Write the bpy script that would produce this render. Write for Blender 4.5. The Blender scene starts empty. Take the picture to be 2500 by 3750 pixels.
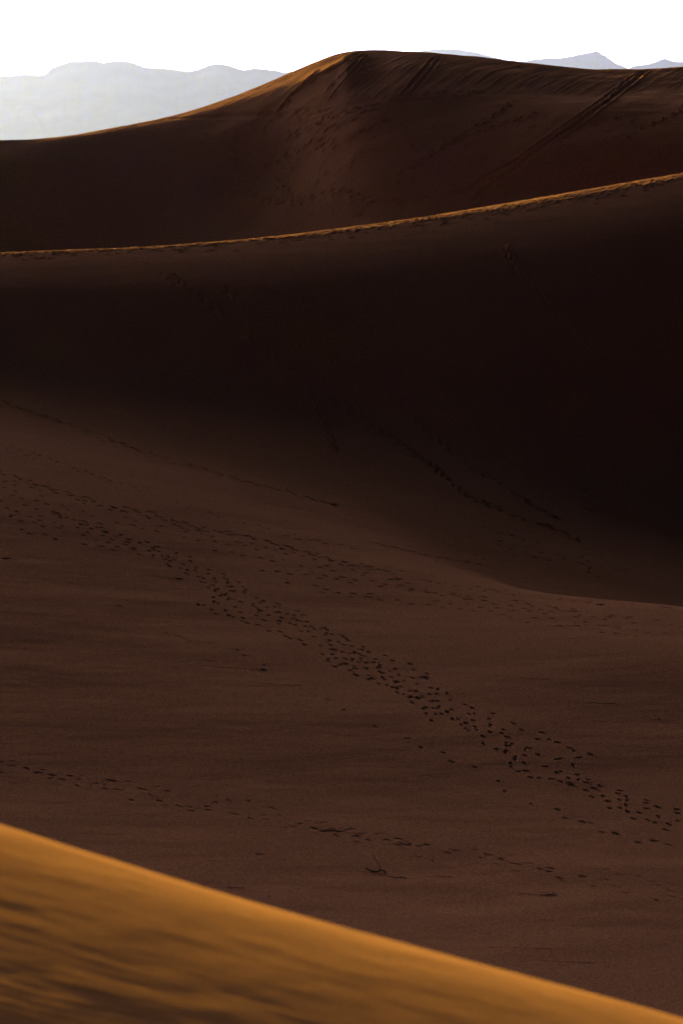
import bpy, math, random
import numpy as np

C = bpy.context.scene
COL = C.collection
ZC = 31.0                      # camera height above the desert floor
R = math.radians

# ---------------------------------------------------------------- camera, sky, sun, exposure
PITCH = 7.2
cam_d = bpy.data.cameras.new('camera')
cam = bpy.data.objects.new('camera', cam_d)
COL.objects.link(cam)
cam.location = (0, 0, ZC)
cam.rotation_euler = (R(90 - PITCH), 0, 0)
cam_d.sensor_fit = 'HORIZONTAL'
cam_d.sensor_width = 24.0
cam_d.lens = 100.0
cam_d.clip_start = 0.1
cam_d.clip_end = 300000.0
cam_d.dof.use_dof = True
cam_d.dof.focus_distance = 170.0
cam_d.dof.aperture_fstop = 3.4
C.camera = cam

SUN_EL, SUN_AZ = 8.3, 23.0     # degrees; azimuth to the left of the view direction
world = bpy.data.worlds.new('World')
C.world = world
world.use_nodes = True
wn, wl = world.node_tree.nodes, world.node_tree.links
wn.clear()
sky = wn.new('ShaderNodeTexSky')
sky.sky_type = 'NISHITA'
sky.sun_disc = False
sky.sun_elevation = R(SUN_EL)
sky.sun_rotation = R(-SUN_AZ)
sky.air_density = 0.1
sky.dust_density = 4.0
sky.ozone_density = 1.0
bg = wn.new('ShaderNodeBackground')
bg.inputs['Strength'].default_value = 0.05
wo = wn.new('ShaderNodeOutputWorld')
gam = wn.new('ShaderNodeGamma'); gam.inputs['Gamma'].default_value = 1.5   # clear evening air: glow round the sun, dim sky behind
wl.new(sky.outputs[0], gam.inputs['Color'])
tint = wn.new('ShaderNodeVectorMath'); tint.operation = 'MULTIPLY'; tint.inputs[1].default_value = (0.285, 0.300, 0.455)
wl.new(gam.outputs[0], tint.inputs[0])
wl.new(tint.outputs[0], bg.inputs[0])
wl.new(bg.outputs[0], wo.inputs[0])

sun_d = bpy.data.lights.new('sun', 'SUN')
sun_d.energy = 5.0
sun_d.angle = R(0.5)
sun_d.color = (1.0, 0.80, 0.07)
sun = bpy.data.objects.new('sun', sun_d)
COL.objects.link(sun)
sun.location = (-100, 200, 120)
sun.rotation_euler = (R(90 - SUN_EL), 0, R(180 + SUN_AZ))   # light travels from ahead-left towards the camera

C.view_settings.view_transform = 'Standard'
C.view_settings.look = 'None'
C.view_settings.gamma = 1.0
C.view_settings.exposure = 2.55
C.cycles.volume_bounces = 0
C.cycles.max_bounces = 6
C.cycles.diffuse_bounces = 2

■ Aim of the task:
Every line of the data should be copied as it stands, without the images.

■ Answer to this exercise:
Write the bpy script that would produce this render. Write for Blender 4.5. The Blender scene starts empty. Take the picture to be 2500 by 3750 pixels.
import bpy, math, random
import numpy as np

C = bpy.context.scene
COL = C.collection
ZC = 31.0                      # camera height above the desert floor
R = math.radians

# ---------------------------------------------------------------- camera, sky, sun, exposure
PITCH = 7.2
cam_d = bpy.data.cameras.new('camera')
cam = bpy.data.objects.new('camera', cam_d)
COL.objects.link(cam)
cam.location = (0, 0, ZC)
cam.rotation_euler = (R(90 - PITCH), 0, 0)
cam_d.sensor_fit = 'HORIZONTAL'
cam_d.sensor_width = 24.0
cam_d.lens = 100.0
cam_d.clip_start = 0.1
cam_d.clip_end = 300000.0
cam_d.dof.use_dof = True
cam_d.dof.focus_distance = 170.0
cam_d.dof.aperture_fstop = 3.4
C.camera = cam

SUN_EL, SUN_AZ = 8.3, 23.0     # degrees; azimuth to the left of the view direction
world = bpy.data.worlds.new('World')
C.world = world
world.use_nodes = True
wn, wl = world.node_tree.nodes, world.node_tree.links
wn.clear()
sky = wn.new('ShaderNodeTexSky')
sky.sky_type = 'NISHITA'
sky.sun_disc = False
sky.sun_elevation = R(SUN_EL)
sky.sun_rotation = R(-SUN_AZ)
sky.air_density = 0.1
sky.dust_density = 4.0
sky.ozone_density = 1.0
bg = wn.new('ShaderNodeBackground')
bg.inputs['Strength'].default_value = 0.05
wo = wn.new('ShaderNodeOutputWorld')
gam = wn.new('ShaderNodeGamma'); gam.inputs['Gamma'].default_value = 1.5   # clear evening air: glow round the sun, dim sky behind
wl.new(sky.outputs[0], gam.inputs['Color'])
tint = wn.new('ShaderNodeVectorMath'); tint.operation = 'MULTIPLY'; tint.inputs[1].default_value = (0.285, 0.300, 0.455)
wl.new(gam.outputs[0], tint.inputs[0])
wl.new(tint.outputs[0], bg.inputs[0])
wl.new(bg.outputs[0], wo.inputs[0])

sun_d = bpy.data.lights.new('sun', 'SUN')
sun_d.energy = 5.0
sun_d.angle = R(0.5)
sun_d.color = (1.0, 0.80, 0.07)
sun = bpy.data.objects.new('sun', sun_d)
COL.objects.link(sun)
sun.location = (-100, 200, 120)
sun.rotation_euler = (R(90 - SUN_EL), 0, R(180 + SUN_AZ))   # light travels from ahead-left towards the camera

C.view_settings.view_transform = 'Standard'
C.view_settings.look = 'None'
C.view_settings.gamma = 1.0
C.view_settings.exposure = 2.55
C.cycles.volume_bounces = 0
C.cycles.max_bounces = 6
C.cycles.diffuse_bounces = 2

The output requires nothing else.